ROTATIONAL SPECTRUM OF CH$_2$FI FROM 5 GHZ UP TO 1 THZ: ACCURATE SPECTROSCOPIC AND HYPERFINE PARAMETERS

Abstract

Guided by theoretical predictions, the rotational spectrum of fluoroiodomethane, CH$_2$FI, has been been recorded and assigned. Three different spectrometers have been employed, a Fourier Transform Microwave spectrometer, a Millimeter-/Submillimeter- wave Spectrometer, and a THz spectrometer, thus allowing to record a huge portion of the rotational spectrum, from 5 GHz up to 1 THz, and to accurately determine the ground-state rotational and centrifugal-distortion constants. The hyperfine structure of the rotational spectrum has been investigated by means of the Fourier Transform Microwave spectrometer and the Lamb-dip technique in the millimeter-/submillimeter-wave region, thus allowing the determination of the complete iodine quadrupole-coupling tensor and of the diagonal elements of the iodine spin-rotation tensor.

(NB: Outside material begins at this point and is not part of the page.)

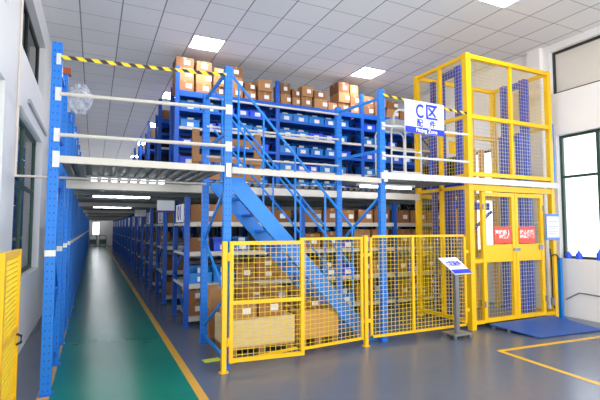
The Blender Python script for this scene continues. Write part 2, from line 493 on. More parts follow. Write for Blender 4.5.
for i in range(8):
    x = -.05 + i * .12
    MB().box(x, x + .07, 6.14, 6.26, 2.30, 2.334).build('lamp_cell', M['cell'], lv)

# ------------------------------------------------------------------ left row of uprights
LY = [FY, 5.98] 
LY = [FY + 1.06 * i for i in range(35)]
fr0 = None
for i in range(0, 34, 2):
    y = LY[i]
    lab = 'blue perforated upright frame beside the left wall, %s from the front' % ORD[i // 2] if i else 'tall blue perforated upright frame at the front left corner of the loft'
    if fr0 is None:
        fr0 = thing('upright_frame', (-.40, y, 0), lab, 'upright frame', 'upright frames along the left side of the aisle')
        for yy in (y, y + 1.06):
            p = cpost(-.40, yy, .008, 3.66, M['post'], fr0, .1, .085)
            foot(-.40, yy, M['rackblue'], p)
            MB().box(-.452, -.349, yy - .046, yy - .0425, 1.40, 1.465).build('white_tag', M['white'], fr0)
            if yy == y:
                MB().box(-.405, -.36, yy - .046, yy - .0425, 3.42, 3.54).build('white_tag', M['white'], fr0)
            MB().box(-.3495, -.346, yy - .03, yy + .03, 3.30, 3.40).build('white_tag', M['white'], fr0)
        zig((-.40, y), (-.40, y + 1.06), [.25, .95, 1.65, 2.2], M['rackblue'], fr0)
        for z in (.15, 2.75, 3.5): MB().bar((-.40, y + .05, z), (-.40, y + 1.01, z), .035, .04).build('brace', M['rackblue'], fr0)
    else: dup(fr0, (-.40, y, 0), 0, lab)
# bundle in plastic wrap on the left frames (rests on a board across the first frames)
bd = MB().box(-.452, -.32, 6.2, 6.32, 3.662, 3.74).build('small_box', M['orange'])
tag(bd, 'small orange-brown box on top of the second left upright', 'box')
def blob(cx, cy, cz, rx, ry, rz, name, m, parent=None, seed=1, amp=.12, nu=18, nv=12, flat=True):
    r = random.Random(seed); v = []; f = []
    for i in range(nv + 1):
        th = PI * i / nv
        for j in range(nu):
            ph = 2 * PI * j / nu; k = 1 + r.uniform(-amp, amp)
            v.append((cx + rx * k * math.sin(th) * math.cos(ph), cy + ry * k * math.sin(th) * math.sin(ph), cz + rz * k * math.cos(th)))
    for i in range(nv):
        for j in range(nu): f.append((i * nu + j, i * nu + (j + 1) % nu, (i + 1) * nu + (j + 1) % nu, (i + 1) * nu + j))
    return MB().add(v, f).build(name, m, parent, org=(cx, cy, cz - rz))
wb = blob(-.23, 7.0, 3.56, .17, .3, .2, 'wrapped_bundle', M['wrap'], seed=3)
tag(wb, 'large crumpled clear plastic bag hanging against the left uprights, higher one', 'plastic bag')
wb = blob(-.22, 11.2, 2.98, .2, .3, .27, 'wrapped_bundle', M['wrap'], seed=5)
tag(wb, 'small crumpled clear plastic bag on the deck beside the left uprights, lower one', 'plastic bag')

# conduit on the left wall
cd = thing('conduit', (XL, 6.0, 0), 'white conduit down the left wall that turns across to the uprights', 'conduit')
MB().tube([(XL + .016, 6.02, H), (XL + .016, 6.02, 2.33), (XL + .016, 6.02, 2.30)], .016).build('vertical_pipe', M['conduit'], cd)
MB().tube([(XL, 6.02, 2.305), (1.4, 6.02, 2.305)], .014).build('cross_pipe', M['conduit'], cd)

# ------------------------------------------------------------------ lower shelving rows
LEV = [.16, .715, 1.27, 1.79]
PX = [1.46, 3.68, 5.90, 8.03]
def make_rack(y, nb, label):
    r = thing('shelving_rack', (1.46, y, 0), label, 'shelving rack', 'shelving racks in rows off the aisle')
    for b in range(nb + 1):
        x = PX[b]
        for yy, fc in ((y, -1), (y + RD, 1)):
            p = cpost(x, yy, .008, 2.228, M['postdark'], r, .085, .07, face=fc)
            foot(x, yy, M['rackblue'], p)
        zig((x, y), (x, y + RD), [.15, .8, 1.45, 2.1], M['rackblue'], r)
    for k, z in enumerate(LEV):
        for b in range(nb):
            x0, x1 = PX[b] + .045, PX[b + 1] - .045
            MB().box(x0, x1, y + .03, y + RD - .03, z - .02, z).build('shelf', M['grey'], r)
            MB().box(x0, x1, y - .035, y + .015, z - .075, z + .004).build('shelf_beam', M['cream'], r)
            MB().box(x0, x1, y + RD - .015, y + RD + .035, z - .075, z + .004).build('shelf_beam', M['cream'], r)
        if k: MB().box(PX[0] - .035, PX[0] + .035, y + .04, y + RD - .04, z - .06, z - .02).build('end_rail', M['cream'], r)
    return r
RACK_L = ['blue shelving rack with cream shelves behind the stairs, nearest row']
r0 = make_rack(RY[0], 3, 'blue shelving rack with cream shelves behind the stairs, the nearest row')
r1 = make_rack(RY[1], 2, 'blue shelving rack, second row back along the aisle')
for i in range(2, NROW): dup(r1, (1.46, RY[i], 0), 0, 'blue shelving rack, %s row back along the aisle' % ORD[i])

# aisle number signs on the rack ends
for i in range(NROW):
    y = RY[i]; num = '%02d' % (2 * i + 1)
    s = thing('aisle_sign', (1.41, y + .45, 1.80), 'white number sign with purple %s on the aisle end of a rack' % num, 'number sign', 'number signs on the rack ends')
    MB().box(1.402, 1.412, y + .045, y + .80, 1.79, 2.11).build('sign_board', M['signwhite'], s)
    lettering(num, .36, M['purple'], s, (1.400, y + .42, 1.945), (0, -1, 0), (0, 0, 1), bold=.008, xs=1.15)
for i, y in ((0, RY[0] + RD), (2, RY[2] + RD)):
    s = thing('hanging_sign', (1.35, y, 2.1), ('nearer' if i == 0 else 'farther') + ' pale hanging plate with purple lower edge above the aisle rack ends', 'hanging sign')
    MB().box(1.08, 1.405, y - .17, y - .15, 2.02, 2.215).build('sign_board', M['signwhite'], s)
    MB().box(1.08, 1.405, y - .172, y - .148, 1.985, 2.02).build('purple_edge', M['purple'], s)

# ------------------------------------------------------------------ cartons and bins
CC = {}
def carton(w, d, h, x, y, z, label, group, tone=0, rz=0., tagged=True):
    """x,y centre of the front bottom edge... front faces -Y"""
    w, d, h = int(w / .02 + .01) * .02, round(d / .02) * .02, round(h / .02) * .02
    key = (round(w, 2), round(d, 2), round(h, 2), tone, tagged)
    if key not in CC:
        c = thing('cardboard_carton', (x, y, z), label, 'carton', group)
        X0, X1 = x - w / 2, x + w / 2
        m = (M['carton'], M['carton2'], M['carton3'])[tone]
        MB().box(X0, X1, y, y + d, z, z + h).build('carton_body', m, c, bevel=.006)
        tp = MB().box(X0 + .01, X1 - .01, y + d / 2 - .025, y + d / 2 + .025, z + h, z + h + .0015)
        tp.box(X0 - .0015, X0 + .012, y + d / 2 - .025, y + d / 2 + .025, z + h * .72, z + h)
        tp.box(x - .03, x + .03, y - .0015, y + d / 2, z + h - .003, z + h + .0015).box(x - .03, x + .03, y - .0015, y + .002, z + h * .8, z + h + .0015)
        tp.build('tape', M['tape'], c)
        if tagged:
            lw, lh = min(.12, w * .36), min(.09, h * .42); lx = x + w * (.12 + .1 * (len(CC) % 3) - .1 * (len(CC) % 2))
            MB().box(lx - lw / 2, lx + lw / 2, y - .002, y, z + h * .33, z + h * .33 + lh).build('paper_label', M['paper'], c)
        c.rotation_euler = (0, 0, rz)
        CC[key] = c; return c
    return dup(CC[key], (x, y, z), rz, label, group)
BB = {}
def bin_(kind, x, y, z, label, group):
    w, d, h, m = ((.30, .40, .25, 'bin'), (.38, .42, .27, 'bin'), (.26, .38, .21, 'bin2'), (.34, .40, .24, 'bin2'))[kind]
    if kind not in BB:
        c = thing('parts_bin', (x, y, z), label, 'bin', group)
        t = .012; X0, X1, Y_, Z = x - w / 2, x + w / 2, y, z
        b = MB(); b.box(X0, X1, Y_, Y_ + d, Z, Z + t)
        # side walls with the sloped pick opening at the front
        prof = [(0, t), (d, t), (d, h), (d * .35, h), (d * .12, h * .62), (0, h * .62)]
        for a in (X0, X1 - t): b.prism(prof, lambda u, v, q: (q, Y_ + u, Z + v), a, a + t)
        b.box(X0 + t, X1 - t, Y_ + d - t, Y_ + d, Z + t, Z + h)
        b.box(X0 + t, X1 - t, Y_, Y_ + t, Z + t, Z + h * .6)
        b.box(X0 - .008, X1 + .008, Y_ - .012, Y_, Z + h * .55, Z + h * .66)
        b.build('bin_body', M[m], c)
        MB().box(x - .065, x + .065, Y_ - .016, Y_ - .0122, Z + .03, Z + .03 + .085).build('paper_label', M['paper'], c)
        MB().box(X0 + t, X1 - t, Y_ + t, Y_ + d - t, Z + t, Z + h * .5).build('parts_inside', M['parts'], c)
        if kind in (0, 1):
            MB().box(x - .03, x + .10, Y_ + .15, Y_ + .152, Z + h * .5, Z + h * .95).build('white_card', M['paper'], c)
        BB[kind] = c; return c
    return dup(BB[kind], (x, y, z), 0, label, group)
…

Regarding the quantum-chemical calculations, inclusion of relativistic effects turned out to be essential for obtaining reliable and quantitative predictions for experiment, and they have been accounted for either by means of second-order direct perturbation theory or via a spin-free approach based on the Dirac Coulomb Hamiltonian, both in combination with coupled-cluster techniques to treat electron correlation and sufficiently large basis sets.